The ICAP theory also suggests that there are long-term and short-term factors for AP. Individuals with long-term AP tend to come from poorer families, be poorly socialised, impulsive, sensation seeking and have a lower IQ. For example, children who are neglected or receive little warmth from their parents may care less about parental punishment and therefore do not learn to avoid behaving in antisocial ways. Individuals with short-term AP may not necessarily have been affected by these issues, but may temporarily increase their AP by situational factors, such as frustration, anger, boredom or alcohol. These situational factors may influence a person to make decisions about their behaviour that they may not make in other situations. Furthermore, short-term AP can develop into long-term AP depending on the consequences of antisocial behaviour or offending. If the consequence for offending is material gain, status and approval from peers, it is likely to be repeated. However, it may be a different matter if the behaviour leads to disapproval or imprisonment.
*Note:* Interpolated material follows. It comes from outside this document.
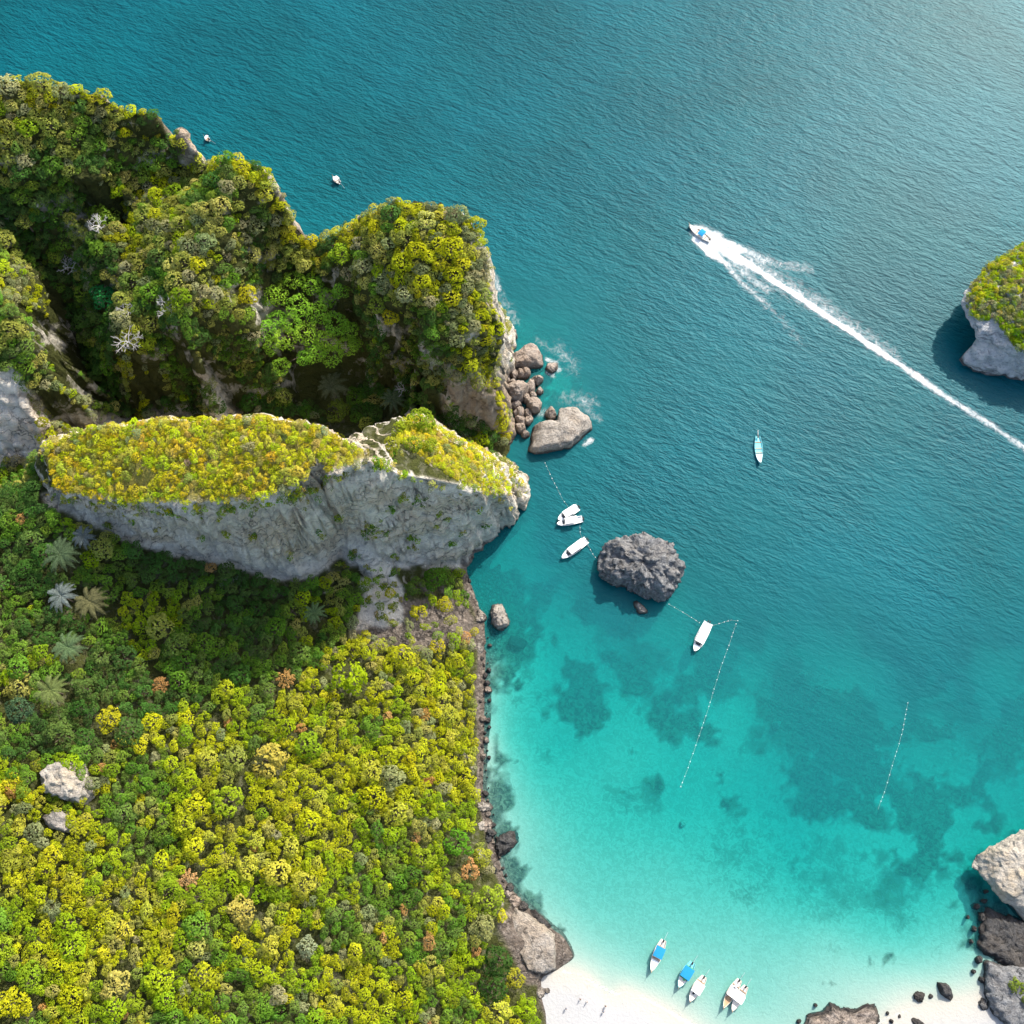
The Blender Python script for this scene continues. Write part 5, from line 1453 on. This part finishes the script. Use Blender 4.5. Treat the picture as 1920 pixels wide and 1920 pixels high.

The ICAP theory also looks at factors that might prevent an individual from offending, and these can be social and individual reasons. For example, as a person gets older they tend to become less frustrated and impulsive. There may be important life events that reduce AP, such as marriage, steady employment or moving to a new area, which can shift interaction with peers to girlfriends, wives and children. Farrington (2003) suggests that these life events can have a number of influences to reduce AP. They can:

  • decrease offending opportunities, by shifting routine activities such as drinking with male peers
  • increase informal controls of family and work responsibilities – spending time with family or working may become more important than socialising with peers
  • change decision making by reducing the subjective rewards of offending because the risks of being caught are higher than they previously were, for example disapproval from partner, threat of incarceration and leaving the family.

Farrington (2003) believed that as this theory established a number of risk factors for offending, it would be possible to develop some interventions to prevent those identified as most at risk from offending. For example, cognitive–behavioural skill training to help reduce impulsive behaviour, and parental education to help promote good child-rearing practices and improve parental supervision.